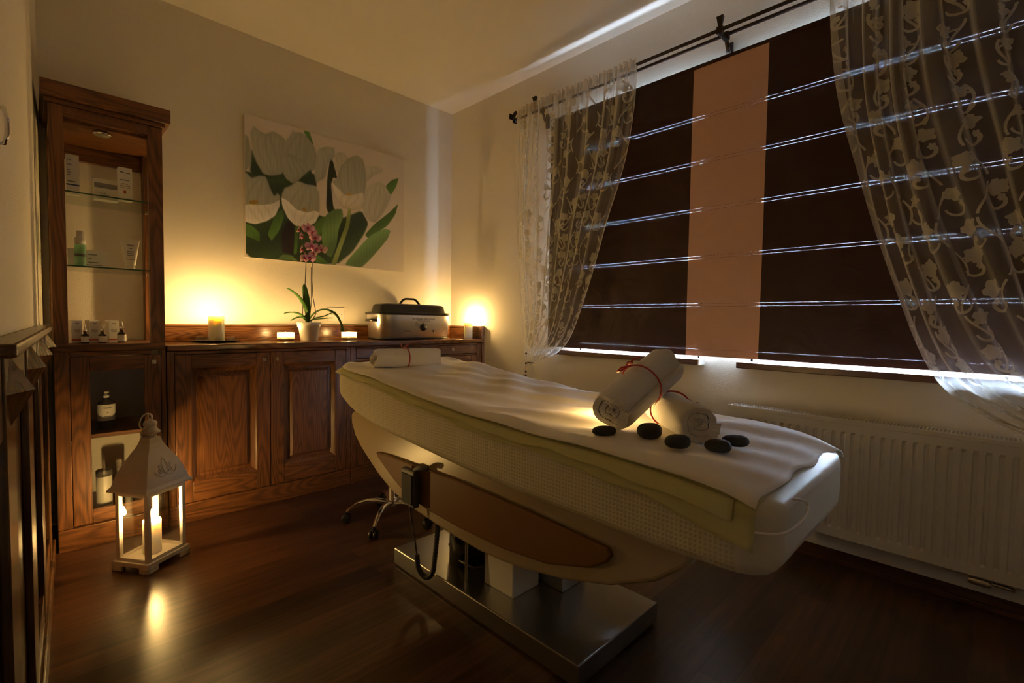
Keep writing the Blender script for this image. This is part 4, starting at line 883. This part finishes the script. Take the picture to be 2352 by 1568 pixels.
# ================================================================ blind
t=thing('roman_blind','wide burgundy roman blind with a salmon centre stripe over the window','blind',(-.05,-2.4,2.36))
for a,b,mt,nm_ in ((-1.13,-2.096,BLD,'burgundy_panel'),(-2.096,-2.457,BLS,'salmon_panel'),(-2.457,-3.78,BLD,'burgundy_panel')):
    m=MB()
    def f(u,v,a=a,b=b):
        y=a+(b-a)*u; z=2.367-(2.367-.874)*v
        x=-.048+.0018*sin(y*9+z*3)+.0012*sin(31*y+6*z)*v
        return (x,y,z)
    m.grid(f,24,60)
    o=m.build(nm_,mt,t)
    # keep world coordinates in the cloth's own space for the seams: child offset undone
    o.location=(.05,2.4,-2.36)
m=MB().grid(lambda u,v:(-.0425+.0015*sin((-1.135-2.64*u)*9+v*4),-1.135-2.64*u,2.36-(2.36-.878)*v),60,40)
o=m.build('lining',blindm('blind_lining',(.80,.80,.80),.8,1.0,True),t); o.location=(.05,2.4,-2.36)
m=MB().box((-.0500,-1.13,2.350),(-.0340,-3.78,2.369)); m.build('head_rail',BLD,t,off=t.location,bev=.001)
for yy in (-1.3,-2.26,-3.4): MB().box((-.0335,yy-.012,2.352),(-.001,yy+.012,2.364)).build('wall_bracket',WHITEP,t,off=t.location,bev=.001)

# ================================================================ curtain rods
t=thing('curtain_rod','double dark metal curtain rod with twisted finials above the window','curtain rod',(-.13,-2.4,2.43)); RO=t.location
MB().tube([(-.062,-.86,2.458),(-.062,-4.2,2.458)],.0085,10).build('rear_rod',BLACKM,t,off=RO)
MB().tube([(-.135,-.90,2.450),(-.135,-4.2,2.450)],.0085,10).build('front_rod',BLACKM,t,off=RO)
for yy in (-1.06,-2.262,-3.9):
    m=MB(); m.box((-.012,yy-.014,2.345),(-.001,yy+.014,2.44)); m.tube([(-.006,yy,2.385),(-.03,yy,2.388),(-.055,yy,2.430),(-.145,yy,2.434)],.006,6,flat=1.8); m.box((-.074,yy-.014,2.435),(-.050,yy+.014,2.468)); m.box((-.147,yy-.014,2.430),(-.123,yy+.014,2.464)); 
    m.add([(-.139,yy-.008,2.463),(-.131,yy-.008,2.463),(-.131,yy+.008,2.463),(-.139,yy+.008,2.463),(-.148,yy-.016,2.512),(-.126,yy-.016,2.512),(-.126,yy+.016,2.512),(-.148,yy+.016,2.512)],[(0,3,2,1),(4,5,6,7),(0,1,5,4),(1,2,6,5),(2,3,7,6),(3,0,4,7)])
    m.build('bracket',BLACKM,t,off=RO,bev=.001)
for x,yy,z in ((-.062,-.86,2.458),(-.135,-.90,2.450)):
    m=MB(); q=[]
    for k in range(9):
        s=k/8; a=s*pi*1.1; h=.011 if k not in (0,8) else .007
        q.append([(x+h*cos(a+pi/4+j*pi/2)*1.3,yy+.005+.052*s,z+h*sin(a+pi/4+j*pi/2)*1.3+.012*sin(s*6)) for j in range(4)])
    m.rings(q,sm=False); m.box((x-.018,yy+.057,z-.022),(x+.018,yy+.064,z+.014)); m.build('finial',BLACKM,t,off=RO)

# ================================================================ sheer curtains with vine embroidery
def polyl(P):
    P=np.array(P,float); d=np.r_[0,np.cumsum(np.hypot(*np.diff(P,axis=0).T))]; d/=d[-1]
    return lambda s:(float(np.interp(s,d,P[:,0])),float(np.interp(s,d,P[:,1])))
def smoothp(P,n=60):
    q=catm([(a,b,0) for a,b in P],n); return polyl([(p.x,p.y) for p in q])
def curtain(name,label,Lp,Rp,nf,amp0,amp1,Wc,Lc,seed,cat='curtain',lower=None,xm=-.147):
    Lf,Rf=smoothp(Lp),smoothp(Rp)
    def S(u,v,o=0):
        yl,zl=Lf(v); yr,zr=Rf(v); e=u+.012*sin(2*pi*u*3+4*v)
        y=yl+(yr-yl)*e; z=zl+(zr-zl)*e
        am=amp0+(amp1-amp0)*v
        ph=2*pi*nf*(u+.015*sin(7*u+3*v))+.8*sin(3*v+5*u)
        sn=sin(ph); s3=sin(2.7*ph+1)
        x=xm-am*(sn*.8+abs(sn)*.35)-am*.25*s3*(1-v)-o
        y+= .35*am*sin(2*ph)*(1-.5*v)
        if v<.02: x+=.006*sin(ph*4)*(1-v/.02)
        return (x,y,z)
    root=thing(name,label,cat,(xm,Lp[0][0]/2+Rp[0][0]/2,Lp[0][1]))
    O_=root.location
    m=MB().grid(lambda u,v:S(u,v),nf*16,110); m.build('voile',SHEER,root,off=O_)
    # gathered heading: short dense ruffle on the rod
    yl,yr=Lp[0][0],Rp[0][0]; nn=int(abs(yr-yl)/.034)
    m=MB().grid(lambda u,v:(xm-.011-.009*sin(2*pi*nn*u)-.004*sin(5.3*nn*u), yl+(yr-yl)*u+.006*sin(2*pi*nn*u*1.5+v), Lp[0][1]+.030-.062*v+.004*sin(2*pi*nn*u+1)*(1-v)),nn*8,6); m.build('gathered_heading',sheer('heading_voile',(.85,.78,.66),.42,.45),root,off=O_)
    # hems along the free edge
    rnd=random.Random(seed); m=MB(); 
    def strip(path,wd):
        n=len(path); vs=[]
        for i,(a,b) in enumerate(path):
            ta=path[min(i+1,n-1)][0]-path[max(i-1,0)][0]; tb=path[min(i+1,n-1)][1]-path[max(i-1,0)][1]; l=math.hypot(ta,tb) or 1
            w2=wd(i/(n-1)) if callable(wd) else wd
            for q in (-1,0,1):
                aa=a-tb/l*w2*q; bb=b+ta/l*w2*q
                if not(0<aa<Wc and 0<bb<Lc*.995): aa=min(max(aa,.001),Wc-.001); bb=min(max(bb,.001),Lc*.995)
                vs.append(S(aa/Wc,bb/Lc,.0016))
        m.add(vs,[(i*3+j,i*3+j+1,(i+1)*3+j+1,(i+1)*3+j) for i in range(n-1) for j in range(2)],0,True)
    def blossom(a,b,s,rot):
        if not(s<a<Wc-s and s<b<Lc*.985-s): return
        K=40; vs=[S(a/Wc,b/Lc,.0018)]
        for rr in (.5,1):
            for j in range(K):
                th=2*pi*j/K; lob=.86+.36*abs(math.sin(2.5*(th-rot)))**.8+.05*sin(13*(th-rot))
                el=1.0 if abs(((th-rot+pi)%(2*pi))-pi)<1.9 else .72
                r_=s*rr*lob*el*.82
                vs.append(S((a+r_*cos(th))/Wc,(b+r_*sin(th))/Lc,.0018))
        m.add(vs,[(0,1+j,1+(j+1)%K) for j in range(K)]+[(1+j,1+K+j,1+K+(j+1)%K,1+(j+1)%K) for j in range(K)],0,True)
    def scroll(a,b,r,dr,rot,tip=True):
        path=[]
        for i in range(17):
            s=i/16; th=rot+dr*s*4.0; rr=r*(1-.55*s); path.append((a+rr*cos(th)-r*cos(rot),b+rr*sin(th)-r*sin(rot)))
        strip(path,lambda s:.0035+.004*s)
        if tip: blossom(path[-1][0],path[-1][1],.0135,0)
        return path
    cols=int(Wc/.155)
    for c_ in range(cols+1):
        a0=(c_+.5*(seed%2))*.155+.03; p0=rnd.random()*6; path=[]; b=.02
        while b<Lc*.99:
            path.append((a0+.036*sin(2*pi*b/.30+p0),b)); b+=.012
        seg=[]
        k=0; b=.05+rnd.random()*.08
        while b<Lc*.96:
            aa=a0+.036*sin(2*pi*b/.30+p0); sd=1 if k%2 else -1
            s_=.031+.008*rnd.random()
            bl=b+.02; 
            # stalk, blossom, scroll
            ex,ey=aa+sd*(.030+.012*rnd.random()),bl-.030
            strip([(aa+(ex-aa)*q+.010*sd*sin(pi*q),b+(ey-b)*q) for q in [i/6 for i in range(7)]],.0038)
            blossom(ex,ey,s_,rnd.random()*6)
            scroll(aa,b+.045,.030+.006*rnd.random(),-sd,pi if sd>0 else 0)
            # arc of stem around this node
            n0=max(0,int((b-.045)/.012)); n1=min(len(path)-1,int((b+.055)/.012))
            if n1-n0>2: strip(path[n0:n1+1],.0040)
            k+=1; b+=.112+.02*rnd.random()
    m.build('vine_embroidery',EMBR,root,off=O_)
    hm=MB(); 
    for u0,u1 in (((0,.012),) if name!='x' else ()): hm.grid(lambda u,v:S(u0+(u1-u0)*u,v,.001),2,110)
    if Rp[0][0]>-2: hm.grid(lambda u,v:S(.985+.015*u,v,.001),2,110)
    hm.build('hem',sheer('hem_voile',(.86,.83,.76),.38,.5),root,off=O_)
    if lower:
        (l0,l1,r0,r1)=lower
        def Q(u,v): 
            yl=l0[0]+(l1[0]-l0[0])*v**.6; yr=r0[0]+(r1[0]-r0[0])*v**.6; z=l0[1]+(l1[1]-l0[1])*v
            return (xm-.016*sin(2*pi*5*u+v)*(.4+.6*v)-.004, yl+(yr-yl)*u, z)
        MB().grid(Q,60,40).build('lower_fall',SHEER,root,off=O_)
    return root
Lp=[(-.930,2.445),(-.922,2.185),(-.930,1.80),(-.950,1.45),(-.985,1.152),(-1.012,.90),(-1.030,.765)]
Rp=[(-1.815,2.445),(-1.803,2.214),(-1.767,1.987),(-1.715,1.805),(-1.648,1.619),(-1.549,1.299),(-1.427,.985),(-1.327,.86),(-1.20,.80),(-1.075,.765)]
curtain('sheer_curtain','sheer white curtain with vine embroidery tied back at the left of the window',Lp,Rp,8,.026,.008,1.25,2.0,1,lower=((-1.030,.764),(-.945,.04),(-1.075,.764),(-1.23,.04)))
Lp=[(-2.715,2.445),(-2.732,2.19),(-2.763,1.92),(-2.824,1.65),(-2.890,1.40),(-2.981,1.124),(-3.045,.952),(-3.108,.836),(-3.190,.762),(-3.331,.690),(-3.55,.668),(-3.78,.70)]
Rp=[(-4.02,2.445),(-4.0,2.0),(-3.96,1.5),(-3.92,1.1),(-3.87,.85),(-3.83,.73)]
curtain('sheer_curtain','sheer white curtain with vine embroidery sweeping to the right side of the window',Lp,Rp,12,.026,.014,1.75,2.25,2,lower=((-3.80,.725),(-3.78,.04),(-3.85,.725),(-4.05,.04)))
t=thing('curtain_tieback','beaded cord tieback round the gathered left curtain','tieback',(-.137,-1.052,.765))
MB().tube([(.016*cos(2*pi*j/20)-.004,.034*sin(2*pi*j/20),.003*sin(2*pi*j/10)) for j in range(20)],.003,6,closed=True).build('cord',pm('brown_cord',(.06,.03,.02),.7),t)
m=MB()
for z in (.062,-.005,-.06,-.088): m.lathe([(.0075*sin(pi*i/8),-.0075*cos(pi*i/8)) for i in range(9)],(-.026,.012,z),12)
m.tube([(-.022,.012,.07),(-.026,.012,-.09)],.0012,5); m.build('beads',pm('dark_red_bead',(.05,.012,.01),.3),t)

==================================================

Stated goal: Pull out the lines above in which the word "this" appears.

In response:
Keep writing the Blender script for this image. This is part 4, starting at line 883. This part finishes the script. Take the picture to be 2352 by 1568 pixels.
            # arc of stem around this node